Our kids aren't teens yet, but the plan is for screen time to be whitelisted, that is, there are certain times and circumstances where screens are okay and the rest of the time they are not.

EDIT: To elaborate on parenting philosophy a bit, one can provide structure (good) without being authoritarian (bad). Rather than bouncing between "you have all the options available, including screens, hope you make a good choice!" and "you are doing this specific activity now", one can provide unstructured time with lots of options available- reading, board game, doing something outdoors, creating a craft, etc- while having none of those options be screens.

There are screens because their entire social circle has phones, sometimes from an early age. If your kids don’t have them then they are the odd ones out, and excluded socially, which has their own extremely negative consequences.
And if the parent cannot find a single way to prevent the constant use of the screens beyond simply packing the day with activities, that says more about the parent than the kid.

If the only way a teenager knows how to make good choices is through outright avoidance of situations where a poor choice might arise, then they don't know how to make good choices.

Good luck with that.

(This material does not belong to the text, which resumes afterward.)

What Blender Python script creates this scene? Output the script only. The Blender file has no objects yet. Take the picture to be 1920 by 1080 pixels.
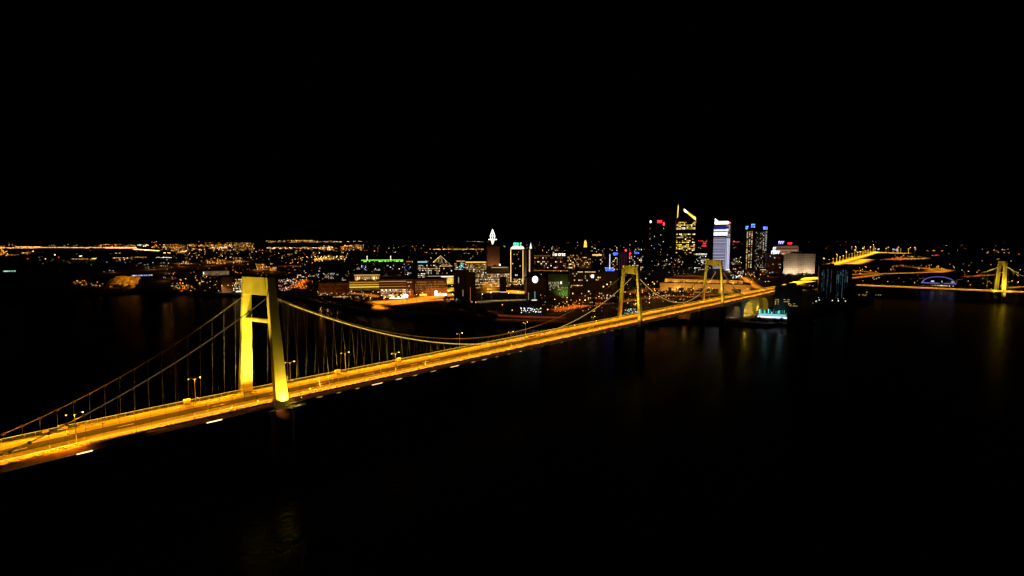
import bpy, bmesh, math, random
from mathutils import Vector, Matrix
rng = random.Random(7)
sc = bpy.context.scene
col = sc.collection
PI = math.pi

# ------------------------------------------------------------------ survey of the site
F = 1000.0                       # focal length for a 1920 px wide frame
TH = math.atan(88 / 1000)        # camera looks down five degrees
H = 80.0                         # flying height above the river
FW = Vector((0, math.cos(TH), -math.sin(TH))); UP = Vector((0, math.sin(TH), math.cos(TH))); RT = Vector((1, 0, 0))
EYE = Vector((0, 0, H))
GZ = 3.0                         # level of the city ground above the water

def ray(px, py): return RT * ((px - 960) / F) + FW - UP * ((py - 540) / F)
def P(px, py, z=GZ):
    r = ray(px, py); return EYE + r * ((z - H) / r.z)
def D(px, py, Y):
    r = ray(px, py); return EYE + r * (Y / r.y)
def pxx(p):
    q = Vector(p) - EYE; return 960 + F * q.dot(RT) / q.dot(FW)

# ------------------------------------------------------------------ materials
def nt(name):
    m = bpy.data.materials.new(name); m.use_nodes = True
    t = m.node_tree; t.nodes.clear()
    return m, t, t.nodes.new('ShaderNodeOutputMaterial')

def pbr(name, c, rough=0.7, scale=1.0, amt=0.3, bump=0.0, spec=0.3, metal=0.0, dist=0.05, stretch=None):
    m, t, out = nt(name)
    b = t.nodes.new('ShaderNodeBsdfPrincipled'); t.links.new(b.outputs[0], out.inputs[0])
    tc = t.nodes.new('ShaderNodeTexCoord'); mp = t.nodes.new('ShaderNodeMapping'); t.links.new(tc.outputs['Object'], mp.inputs[0])
    if stretch: mp.inputs['Scale'].default_value = stretch
    n = t.nodes.new('ShaderNodeTexNoise'); n.inputs['Scale'].default_value = scale; n.inputs['Detail'].default_value = 6
    t.links.new(mp.outputs[0], n.inputs['Vector'])
    r = t.nodes.new('ShaderNodeValToRGB')
    r.color_ramp.elements[0].position = 0.3; r.color_ramp.elements[1].position = 0.7
    r.color_ramp.elements[0].color = tuple(x * (1 - amt) for x in c) + (1,)
    r.color_ramp.elements[1].color = tuple(min(1, x * (1 + amt)) for x in c) + (1,)
    t.links.new(n.outputs['Fac'], r.inputs[0]); t.links.new(r.outputs[0], b.inputs['Base Color'])
    b.inputs['Roughness'].default_value = rough; b.inputs['Metallic'].default_value = metal
    b.inputs['Specular IOR Level'].default_value = spec
    if bump:
        bp = t.nodes.new('ShaderNodeBump'); bp.inputs['Strength'].default_value = bump; bp.inputs['Distance'].default_value = dist
        t.links.new(n.outputs['Fac'], bp.inputs['Height']); t.links.new(bp.outputs[0], b.inputs['Normal'])
    return m

def em(name, c, s):
    m, t, out = nt(name)
    e = t.nodes.new('ShaderNodeEmission'); e.inputs[0].default_value = tuple(c) + (1,)
    tc = t.nodes.new('ShaderNodeTexCoord'); n = t.nodes.new('ShaderNodeTexNoise'); n.inputs['Scale'].default_value = 0.6
    mr = t.nodes.new('ShaderNodeMapRange'); mr.inputs['To Min'].default_value = s * 1.1; mr.inputs['To Max'].default_value = s * 2.1
    t.links.new(tc.outputs['Object'], n.inputs['Vector']); t.links.new(n.outputs['Fac'], mr.inputs[0]); t.links.new(mr.outputs[0], e.inputs[1])
    t.links.new(e.outputs[0], out.inputs[0])
    m.cycles.emission_sampling = 'NONE'
    return m

M = {}
M['tower'] = pbr('tower_concrete', (.52, .49, .36), .75, .35, .16, .25, stretch=(1, 1, .15))
M['pier'] = pbr('pier_concrete', (.24, .2, .16), .85, .4, .3, .3)
M['girder'] = pbr('girder_steel', (.16, .08, .06), .6, .5, .35)
M['pave'] = pbr('pale_pavement', (.30, .28, .25), .8, .12, .08, .05, stretch=(1, 1, 1))
M['asphalt'] = pbr('dim_band_asphalt', (.045, .042, .04), .85, .12, .3, .1)
M['mark'] = pbr('white_road_paint', (.75, .73, .68), .6, 2, .12)
M['steel'] = pbr('painted_steel', (.42, .4, .34), .5, 2, .15, metal=.2)
M['cable'] = pbr('cable_wrapping', (.2, .18, .13), .55, 3, .15)
M['hanger'] = pbr('hanger_rope', (.075, .066, .058), .6, 3, .15)
M['pole'] = pbr('lamp_pole_paint', (.3, .29, .27), .5, 3, .2)
M['ground'] = pbr('city_ground', (.03, .028, .025), .9, .03, .6)
M['road'] = pbr('city_road_asphalt', (.09, .08, .07), .8, .03, .35)
M['quay'] = pbr('quay_stone', (.3, .27, .23), .85, .1, .3, .2)
M['dark'] = pbr('dark_cladding', (.03, .03, .033), .5, .2, .3)
M['black'] = pbr('black_glass_cladding', (.012, .013, .016), .35, .2, .3)
M['brown'] = pbr('brown_stone', (.2, .11, .06), .8, .2, .25)
M['brick'] = pbr('dark_red_brick', (.16, .07, .045), .85, .3, .3)
M['beige'] = pbr('beige_render', (.45, .4, .34), .8, .3, .15)
M['grey'] = pbr('grey_concrete', (.2, .19, .18), .85, .2, .25)
M['roof'] = pbr('roof_felt', (.04, .037, .035), .9, .2, .3)
M['rock'] = pbr('quarried_rock', (.42, .3, .16), .9, .15, .5, .8, dist=1.5)
M['leaf'] = pbr('leaves', (.045, .06, .02), .8, .5, .45)
M['bark'] = pbr('bark', (.06, .045, .03), .9, 2, .3)
M['hill'] = pbr('hill_ground', (.03, .03, .025), .95, .003, .4)
COLS = {'amber': (1, .40, .04), 'sodium': (1, .27, .015), 'warm': (1, .62, .22), 'gold': (1, .66, .08), 'white': (1, .88, .68), 'cool': (.72, .82, 1),
        'teal': (.12, .9, .75), 'blue': (.06, .12, 1), 'red': (1, .03, .05), 'green': (.25, 1, .04), 'violet': (.3, .26, 1), 'lav': (.72, .70, 1), 'pink': (1, .2, .5), 'ice': (.35, .75, .9)}
def E(c, s):
    k = 'glow_%s_%g' % (c, s)
    if k not in M: M[k] = em(k, COLS[c], s)
    return M[k]

# ------------------------------------------------------------------ mesh helpers
class MB:
    def __init__(s): s.v = []; s.f = []; s.mi = []; s.m = 0
    def hexa(s, c):
        i = len(s.v); s.v += [tuple(x) for x in c]
        for q in ((3, 2, 1, 0), (4, 5, 6, 7), (0, 1, 5, 4), (1, 2, 6, 5), (2, 3, 7, 6), (3, 0, 4, 7)):
            s.f.append(tuple(i + k for k in q)); s.mi.append(s.m)
        return s
    def box(s, x0, x1, y0, y1, z0, z1):
        return s.hexa([(x0, y0, z0), (x1, y0, z0), (x1, y1, z0), (x0, y1, z0), (x0, y0, z1), (x1, y0, z1), (x1, y1, z1), (x0, y1, z1)])
    def prism(s, poly, z0, z1):
        n = len(poly); i = len(s.v)
        s.v += [(p[0], p[1], z0) for p in poly] + [(p[0], p[1], z1) for p in poly]
        s.f.append(tuple(i + k for k in reversed(range(n)))); s.f.append(tuple(i + n + k for k in range(n))); s.mi += [s.m] * 2
        for k in range(n):
            k2 = (k + 1) % n; s.f.append((i + k, i + k2, i + n + k2, i + n + k)); s.mi.append(s.m)
        return s
    def slab(s, poly, y0, y1):            # polygon in x,z pushed along y
        n = len(poly); i = len(s.v)
        s.v += [(p[0], y0, p[1]) for p in poly] + [(p[0], y1, p[1]) for p in poly]
        s.f.append(tuple(i + k for k in range(n))); s.f.append(tuple(i + n + k for k in reversed(range(n)))); s.mi += [s.m] * 2
        for k in range(n):
            k2 = (k + 1) % n; s.f.append((i + k2, i + k, i + n + k, i + n + k2)); s.mi.append(s.m)
        return s
    def tube(s, pts, r, n=6):
        pts = [Vector(p) for p in pts]; rr = r if isinstance(r, (list, tuple)) else [r] * len(pts); base = len(s.v)
        for k, p in enumerate(pts):
            t = (pts[min(k + 1, len(pts) - 1)] - pts[max(k - 1, 0)]).normalized()
            a = t.orthogonal().normalized() if abs(t.z) > .95 else t.cross(Vector((0, 0, 1))).normalized()
            b = t.cross(a)
            for j in range(n):
                w = 2 * PI * j / n; s.v.append(tuple(p + (a * math.cos(w) + b * math.sin(w)) * rr[k]))
        for k in range(len(pts) - 1):
            for j in range(n):
                j2 = (j + 1) % n; o = base + k * n
                s.f.append((o + j, o + j2, o + n + j2, o + n + j)); s.mi.append(s.m)
        s.f.append(tuple(base + j for j in reversed(range(n)))); s.f.append(tuple(base + (len(pts) - 1) * n + j for j in range(n))); s.mi += [s.m] * 2
        return s
    def octa(s, c, r, rz=None):
        rz = rz or r; i = len(s.v); x, y, z = c
        s.v += [(x + r, y, z), (x, y + r, z), (x - r, y, z), (x, y - r, z), (x, y, z + rz), (x, y, z - rz)]
        for k in range(4):
            k2 = (k + 1) % 4
            s.f += [(i + k, i + k2, i + 4), (i + k2, i + k, i + 5)]; s.mi += [s.m] * 2
        return s
    def ball(s, c, r, nu=8, nv=5, sz=1.0):
        return s.tube([(c[0], c[1], c[2] + r * sz * math.cos(PI * k / nv)) for k in range(nv + 1)], [max(.02, r * math.sin(PI * k / nv)) for k in range(nv + 1)], nu)
    def data(s, name, mats, org=None):
        me = bpy.data.meshes.new(name)
        v = s.v if org is None else [(p[0] - org[0], p[1] - org[1], p[2] - org[2]) for p in s.v]
        me.from_pydata(v, [], s.f)
        for m in (mats if isinstance(mats, (list, tuple)) else [mats]): me.materials.append(m)
        if max(s.mi or [0]): me.polygons.foreach_set('material_index', s.mi)
        bm = bmesh.new(); bm.from_mesh(me); bmesh.ops.recalc_face_normals(bm, faces=bm.faces); bm.to_mesh(me); bm.free()
        me.update(); return me

def tag(o, label=None, cat=None, group=None, kind=None):
    if label: o['label'] = label
    if cat: o['category'] = cat
    if group: o['group'] = group
    if kind: o['kind'] = kind
    return o
def link(name, me, parent=None, loc=None):
    o = bpy.data.objects.new(name, me); col.objects.link(o)
    if parent: o.parent = parent
    if loc is not None: o.location = loc
    return o
def thing(name, label, cat, loc, rz=0, group=None):
    o = link(name, None, None, loc); o.rotation_euler.z = rz; o.empty_display_size = .5
    return tag(o, label, cat, group)
def part(name, mb, mat, parent, world=True):
    return link(name, mb.data(name, mat, parent.location if world and parent.parent is None else (world_org(parent) if world else None)), parent)
def world_org(o):
    v = Vector(o.location)
    while o.parent: o = o.parent; v += o.location
    return v
def struct(name, mb, mat): return tag(link(name, mb.data(name, mat)), kind='structure')

def lamp(kind, loc, power, c, size=.5, target=None, spot=60, blend=.5, sy=None, parent=None, yaw=None):
    l = bpy.data.lights.new('lamp_light', kind); l.energy = power; l.color = COLS[c] if isinstance(c, str) else c
    if kind == 'AREA':
        l.shape = 'RECTANGLE' if sy else 'SQUARE'; l.size = size
        if sy: l.size_y = sy
    else: l.shadow_soft_size = size
    if kind == 'SPOT': l.spot_size = math.radians(spot); l.spot_blend = blend
    o = bpy.data.objects.new('lamp_light', l); col.objects.link(o); o.location = loc
    if target is not None: o.rotation_euler = (Vector(target) - Vector(loc)).to_track_quat('-Z', 'Y').to_euler()
    elif yaw is not None: o.rotation_euler = (0, 0, yaw)
    return o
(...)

Please report back on how it goes.
Happy to, how would you like me to contact you? I don't think HN allows replies after threads have been multiple years dead...
Went fine. Quite happy with how my children are turning out. We don't even limit screen time anymore. They seem to have developed healthy habits and boundaries.
> At some point you have to stop and wonder whether you’re taking their childhood away.

At some point you have to stop and wonder if a great childhood is doing - music lessons, many clubs at school, several physical activities such as soccer, tennis, taekwondo etc.

They are occupied, they are trying new things, learning new skills, running around outside, interacting with their peers.

Definitely agree though the alternative can quickly become all day spent on TikTok or YouTube shorts.
This. I have several people with kids similar age as mine in my circle, who seemingly gave up and now its all phone, pad or tv at all times. It is very easy to lose that kid to other distractions unless you provide enough of a structure for them.